Thursday, September 4, 2008

The great undiscovering

Staring through a few layers of glass at various angles, I see small trees and the open sky bright and pastel blue. Upon further inspection, the view shifts to the lightpost peaking over the tree tops, the concrete parking lot and its sparse cars of myself and my coworkers, and a skeletal sky scraper. The words "under construction" come to mind as being the words that should first come to mind. The dual layer glass casts reflections of construction cranes and "efficiency" apartments blaring in the technocolor contrast of urban decay and development.

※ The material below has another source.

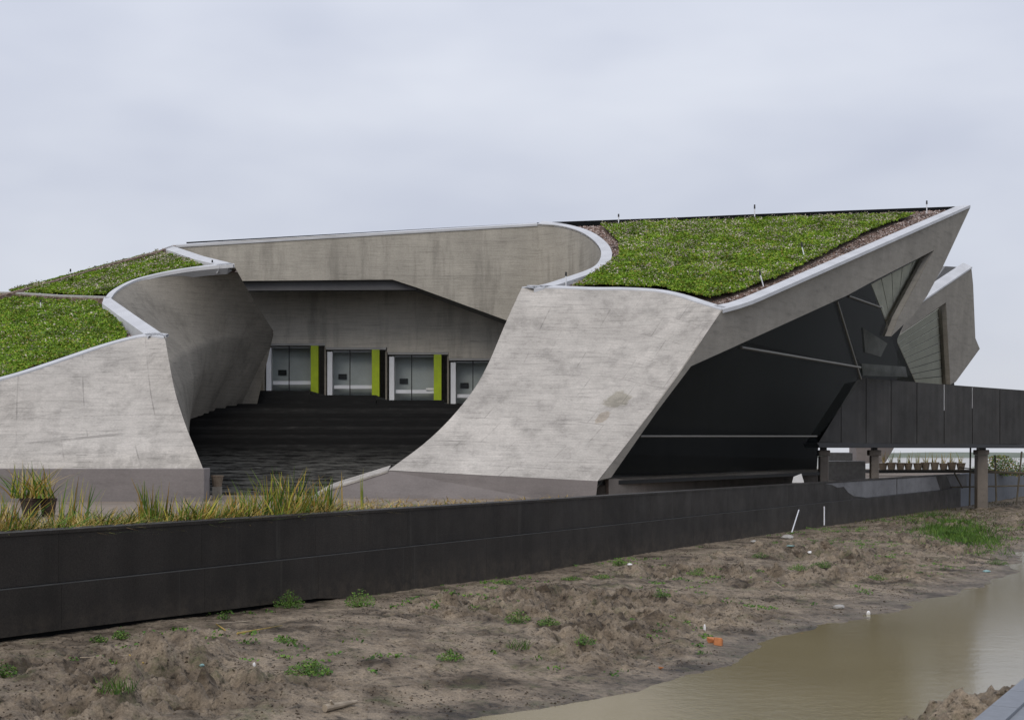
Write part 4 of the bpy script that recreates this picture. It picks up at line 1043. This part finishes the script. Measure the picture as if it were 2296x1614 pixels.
lump('plastic_scrap', 1580, 1414, (.02, .02, .06), 'paper', 'thin white scrap in the mud above the orange bricks', 'litter', 14)
def bar3(name, p, q, r, mat, lab, cat, n=6, r2=None):
    return tag(MB().rod(p, q, r, r2, n).build(name, M[mat]), lab, cat)
def gpt(px, py, up=0): return ground_at(px, py) + Vector((0, 0, up))
bar3('reed_stalk', gpt(532, 1425, .03), gpt(632, 1406, .03), .014, 'straw1' if 'straw1' in M else 'reed_dead', 'long golden stalk lying on the mud below the wall', 'stalk', r2=.005)
bar3('reed_stalk', gpt(485, 1405, .03), gpt(505, 1418, .03), .010, 'reed_dead', 'short golden stalk end left of the long one', 'stalk')
bar3('reed_stalk', gpt(290, 1476, .03), gpt(322, 1492, .03), .009, 'reed_dead', 'short bent golden stalk further left on the mud', 'stalk')
bar3('stick', gpt(485, 1400, .02), gpt(560, 1396, .02), .008, 'wood', 'thin dark stick on the mud above the golden stalks', 'stick')
bar3('stick', gpt(180, 1478, .02), gpt(288, 1476, .02), .007, 'wood', 'thin dark stick reaching left from the bent stalk', 'stick')
# driftwood log at the bottom
p, q = gpt(728, 1598, .05), gpt(800, 1582, .05)
lg = empty('log', tuple(p), 'weathered pale broken log lying in the mud at the bottom', 'log')
MB().rod(p, p.lerp(q, .5), .045, .035, 9).rod(p.lerp(q, .5), q, .035, .02, 9).build('trunk', M['wood'], lg); MB().rod(p.lerp(q, .3), p.lerp(q, .3) + Vector((-.03, -.1, .08)), .02, .012, 6).build('branch_stub', M['wood'], lg)
# stakes at the wall
def wp(px, py, v): u_ = wallpt(px, 0, v); w_ = UV3(u_, v, 0); return Vector((w_.x, w_.y, EYE + (HOR - py) / FPX * w_.y))
bar3('stake', wp(1774, 1197, .45), wp(1791, 1143, .2), .022, 'white', 'white stake leaning against the lower black wall', 'stake')
bar3('stake', wp(1848, 1177, .25), wp(1848, 1135, .2), .024, 'white', 'upright white stake right of the leaning one', 'stake')
# roof sprinklers
def sprinkler(plane, px, py, top, lab, lean=0, drop=.3):
    b = plane.at(px, py, drop); hh = (py - top) / FPX * b.y
    e = empty('sprinkler', tuple(b), lab, 'sprinkler', 'sprinkler stakes on the planted roofs')
    MB().rod(b, b + Vector((lean, 0, hh * .72)), .025, n=6).build('stake', M['white'], e); MB().rod(b + Vector((lean, 0, hh * .72)), b + Vector((lean * 1.2, 0, hh)), .04, .035, n=6).build('nozzle', M['dark_metal'], e)
for px, py, t_, lab, ln_ in [(1387, 503, 480, 'sprinkler stake at the back edge above the curved coping', 0), (1692, 492, 459, 'sprinkler stake at the middle of the back edge of the right roof', 0), (2078, 479, 450, 'sprinkler stake at the back edge near the pointed roof tip', 0), (1269, 643, 610, 'sprinkler stake at the left corner of the right roof beside the coping', 0), (1805, 582, 543, 'leaning sprinkler stake in the middle of the right roof', -.12), (1712, 643, 607, 'leaning sprinkler stake by the long side coping', -.12)]:
    sprinkler(RP, px, py, t_, lab, ln_, .12)
for px, py, t_, lab in [(158, 625, 603, 'short sprinkler stake on the left roof skyline'), (213, 609, 596, 'second short sprinkler stake on the left roof skyline'), (91, 692, 672, 'sprinkler stake on the lower left planted field'), (476, 603, 583, 'sprinkler stake in the corner of the left roof by the coping')]:
    sprinkler(LP, px, py, t_, lab, 0, .2)
# pots
def pot(px, py, D, w, h, lab, mat='pot', group=None, z=None, tilt=0):
    b = P(px, py, D) if z is None else Vector((P(px, py, D).x, D, z)); n = 12
    e = empty('plant_pot', tuple(b), lab, 'pot', group); V = []; F = []
    prof = [(w * .36, 0), (w * .5, h * .86), (w * .54, h * .86), (w * .54, h), (w * .44, h), (w * .42, h * .85)]
    for r_, zz in prof:
        for k in range(n): a = 6.2832 * k / n; V.append(b + Vector((r_ * math.cos(a), r_ * math.sin(a), zz)))
    for j in range(len(prof) - 1):
        for k in range(n): F.append((j * n + k, j * n + (k + 1) % n, (j + 1) * n + (k + 1) % n, (j + 1) * n + k))
    mesh_obj('pot_shell', V[:], F + [tuple(reversed(range(n)))], M[mat], e); MB().box((b.x, b.y, b.z + h * .8), (w * .62, w * .62, .03)).build('soil', M['gravel'], e)
    return e
d1 = 30.2
pot(68, 0, d1, .42, .42, 'dark brown broken pot half hidden by reeds at the left', 'rust', z=TER)
pot(108, 0, d1 + .3, .36, .40, 'second dark pot tipped beside the broken one at the left', 'rust', z=TER)
pot(487, 0, 41.6, .36, .34, 'small concrete pot standing on a stub beside the stair foot', 'pot', z=TER + .38)
MB().box((P(487, 0, 41.6).x, 41.6, TER + .19), (.24, .24, .38)).build('stone_stub', M['wall_b']); 
for o in COL.objects:
    if o.name.startswith('stone_stub'): tag(o, 'low dark stub carrying the small concrete pot by the stairs', 'block')
ORD = ['first', 'second', 'third', 'fourth', 'fifth', 'sixth', 'seventh', 'eighth', 'ninth', 'tenth']
zl = EYE + (HOR - 1053) / FPX * 84
for i in range(10):
    px = 1979 + i * 19.3
    pot(px + random.uniform(-2, 2), 1053 - i * .25, 84 + random.uniform(-.15, .15), random.uniform(.50, .58), random.uniform(.38, .46), f'{ORD[i]} from the left in the row of concrete pots under the footbridge', 'pot', 'row of pots on the ledge under the footbridge', z=zl + .001)
    x_ = P(px, 0, 84).x
    plant('reed_tuft', (x_, 84, zl + .35), f'thin yellow reeds growing in the {ORD[i]} concrete pot from the left', 'reeds', blades(12, x_, 84, zl + .36, .14, .75, .25, .02, {'reed_dead': .55, 'reed': .45}), 'reed tufts in the row of pots')
tag(MB().box((P(2060, 0, 84).x + 0.2, 84.3, zl - .09), (6.4, 1.6, .18)).build('planter_ledge', M['dim']), 'shadow-black ledge carrying the row of pots under the footbridge', 'ledge')  # near-black colour puts the shadow gap under the pots into the ledge
for x0, x1, y0, y1, D, mat, lab in [(1857, 1941, 1033, 1062, 71, 'stone', 'long pale concrete block on the terrace under the footbridge'), (1858, 1912, 1014, 1029, 73, 'stone', 'smaller concrete block stacked behind the long one'), ]:
    a_ = P(x0, y1, D); b_ = P(x1, y0, D)
    z0 = TER if lab.startswith('long') else TER
    tag(MB().box(((a_.x + b_.x) / 2, D + .5, (z0 + b_.z) / 2), (b_.x - a_.x, 1.0, b_.z - z0)).build('concrete_block', M[mat], bevel=.03), lab, 'block')
# distant sloping wall seen under the bridge
a_ = P(1925, 1026, 95); 
tag(MB().prism([P(1920, 1040, 95), P(1986, 1036, 95), P(2005, 1003, 95), P(1920, 1000, 95)], (0, 2, 0)).build('sloping_block', M['plinth']), 'pale sloping concrete end wall behind the bridge pier', 'wall')
# white sheet folded behind the black wall
e = P(1774, 1082, 52)
wb = MB(); pts = [P(1776, 1082, 52), P(1803, 1082, 52), P(1797, 1062, 52), P(1779, 1069, 52)]
tag(wb.prism(pts, (.1, .5, 0)).build('cardboard_sheet', M['paper']), 'white folded board sticking up behind the black wall', 'board')
MB().box((P(1790, 0, 52).x + .05, 52.4, (TER + pts[0].z) / 2), (.2, .2, pts[0].z - TER + .05)).build('board_prop', M['wood'], None)
for o in COL.objects:
    if o.name.startswith('board_prop'): tag(o, 'short wooden prop behind the white folded board', 'prop')
# bamboo scaffold at the right
sc_ = empty('bamboo_scaffold', tuple(UV3(58, 1.0, .1)), 'thin dark bamboo scaffold poles tied up beside the right bridge pier', 'scaffold')
def bp2(a, b, r=.045, D0=72, D1=72): MB().rod(P(*a, D0), P(*b, D1), r, n=6).build('pole', M['bamboo'], sc_)
bp2((2176, 1004), (2174, 1133)); bp2((2231, 1020), (2234, 1124)); bp2((2291, 1012), (2279, 1132)); bp2((2120, 1092), (2330, 1088), .04); bp2((2118, 1052), (2200, 1062), .035); bp2((2196, 1058), (2330, 1061), .055); bp2((2150, 1048), (2330, 1066), .03); bp2((2140, 1060), (2158, 1094), .04)
# bush at the right end of the terrace
bx = P(2242, 1045, 84); parts = {'weed': ([], []), 'brown_leaf': ([], []), 'reed_dead': ([], [])}
for i in range(2600):
    k = random.choices(['weed', 'brown_leaf', 'reed_dead'], [.6, .2, .2])[0]; V, F = parts[k]
    a = random.gauss(0, .7); h = random.random() * 1.25 * math.exp(-a * a * .7); p = Vector((bx.x + a * 1.3, bx.y + random.gauss(0, .5), TER + h)); d = Vector((random.gauss(0, 1), random.gauss(0, 1), random.gauss(0, 1))).normalized() * .06; e_ = d.orthogonal() * .5
    b = len(V); V += [p - d, p - e_, p + d, p + e_]; F.append((b, b + 1, b + 2, b + 3))
PARTNAME['reed_dead'] = 'straw_blades'
plant('bush', (bx.x, bx.y, TER), 'yellow green bush at the right behind the scaffold', 'bush', parts)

So, where does that leave us? We have reached "the future", but it is not the future science fiction books and films of the past - or perhaps they are of "the present" - promised us. Where are the flying cars? The stilted homes high in the atmosphere? Where is the day-to-day deep space travel? Hell, we haven't even tapped into solar energy yet.

What happened to the worlds of the past? The elegance and honor between swordsmen, knights, and samurai? The grittiness of the Old West gunslingers? We have been tamed. Caged. Dishonored. Evolved. Civilized. For the human race, the human species, the human animal, the words are synonomous.

We keep producing works of fiction about the Old West, feudal Japan and Europe, and galaxies far, far away. We keep hoping that one day we will set foot on worlds beyond the stars. Getting more and more curious about the universe at large as our own world, our city, our own comfort zone grows consistently smaller. Expansionism shrinks the world. We want the future the past promised us. We were lied to. On the outside, we accepted this lie. On the inside, however, we still look to the stars. We still watch films of times of old filled with violence, chivalry, honor, and lawlessness. Somewhere along the way, we let "civilization" become our cage. Cities became our zoos. Our prisons.

And yet, would we be able to survive in the wilds between city-prisons? How many of us could live off the land now that we have been domesticated? Would we be able to survive as feral humans? After domesticating ourselves, we realized we still want to be part of the wilderness. The deepseeded instinct to survive, to stand on our own, to rise against that which would oppose us. We are our own worst enemy, without a doubt.

Perhaps, one day we will abandon this world for a new wilderness. When are cities become one. When cities become city. When borders cease to exist simply because there is no longer space to divide. As we realize just how small our little world really is. How insignificant. Perhaps then we will search the skies of infinite black for another world with blue skies.

One day. When the future becomes the present. When the past becomes the future. When space and time become obsolete. We will search. We will find. We will once again take up the role of explorers. The role we once held here in our own little world when it still seemed so big. New. Undiscovered.